L’organisation politique de l’État repose sur une alliance établie entre plusieurs clans fédérés autour d’une famille régnante. L’armée est au cœur de ce dispositif confédéral, et le roi est un chef de guerre qui conduit une politique militaire expansionniste, dont les gains territoriaux et les retombées économiques bénéficient au premier chef, aux grandes familles du royaume. Ces dernières tirent leurs revenus de vastes régions qu’elles administrent, et dont une partie des ressources est reversée à la couronne. La présence de plusieurs gisements métallifères permet le développement d’une métallurgie du bronze et dans une moindre mesure celle du fer. La maitrise des techniques métallurgiques favorise la production d’un armement d’excellente facture. De nombreuses armes ont été mises au jour par les archéologues : poignards, dagues, épées, pointes de flèches, canons d’avant-bras, braconnières, boucliers et casques. Les souverains urartéens mènent au combat plusieurs dizaines de milliers de fantassins et de cavaliers lourdement équipés, ils possèdent en outre, les cavaliers les plus redoutables du Proche-Orient ancien. 

Le triomphe de l'Urartu

Entre 830 et 743, l’Urartu s'organise en empire et devient très certainement  la plus importante puissance militaire du Proche-Orient. Il atteint son apogée et couvre un territoire considérable compris entre les rives sud de la mer Noire, les hautes vallées du Tigre et de l’Euphrate, le lac de Sevan et le lac d’Ourmia. 

En 858, Salmanazar III (858-824) mène une campagne militaire au nord de l’Assyrie dans un territoire encore nommé le pays de Naïri. La région est alors sous le contrôle d’Aramu d’Urartu (860 ?-844 ?), seigneur de la « mer de Naïri » (Lac de Van ?), une figure politique majeure qui a permis l’établissement d’un royaume urartéen à l’échelle régionale. En 832, on enregistre une seconde campagne de Salmanazar III contre Sarduri Ier d’Urartu (832 - 825). Les deux expéditions du roi d'Assyrie ne parviennent pas à empêcher la constitution d’un état centré sur la ville de Tushpa, (actuelle Van Kalesi, bords du lac de Van), toutefois, elles limitent, pour un temps, l’expansion du jeune État vers le sud, en le privant d’un accès à la Haute-Mésopotamie. 

Cependant, au IXe siècle, Ishpuini Ier (830/25-810/5) parvient à faire voler en éclat les états tampons, vassaux de l’Assyrie, et s’empare du pays de Muṣaṣir, tout en soumettant  le pays de Pershua et celui des Mannéens. Il étend les frontières de l’Urartu jusqu’au pourtour du lac d’Ourmia. Son fils et successeur Menua (805-788) poursuit l'offensive jusqu’aux portes la Syrie septentrionale et parvient à s'implanter dans les hautes vallées du Tigre et de l’Euphrate.

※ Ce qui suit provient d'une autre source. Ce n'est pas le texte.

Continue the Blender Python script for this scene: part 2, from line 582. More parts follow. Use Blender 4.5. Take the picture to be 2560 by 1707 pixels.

 Argishti Ier (787-766) inflige à son tour, de sévères revers à l’armée assyrienne. Profitant d'une crise politique en Assyrie, il lance une expédition militaire contre son rival, qui longe le lac d’Ourmia, puis qui rejoint la Mésopotamie par la vallée du Tigre, menaçant ainsi directement la ville d’Arrapha, centre administratif et politique majeur pour l'Assyrie. Certes, l’armée assyrienne contient cette formidable percée grâce au général Shamshi-ilu, le général-turtânu, mais, elle est désormais contrainte de pratiquer une politique défensive. 

La réaction assyrienne

L’Assyrie a certainement joué un rôle actif et déterminant dans la naissance de l’Empire urartéen. Par conséquent, face à son expansion, elle opte pour une stratégie à la fois militaire et politique et réévalue complétement son mode de domination dans la région. Les souverains consolident les frontières nord et y développent un réseau de fortins. Cependant, il semble qu'ils aient cherché surtout à éviter l'établissement d'une interface frontalière  entre les deux États, notamment en encourageant et en maintenant des États-tampons, entre les deux empires.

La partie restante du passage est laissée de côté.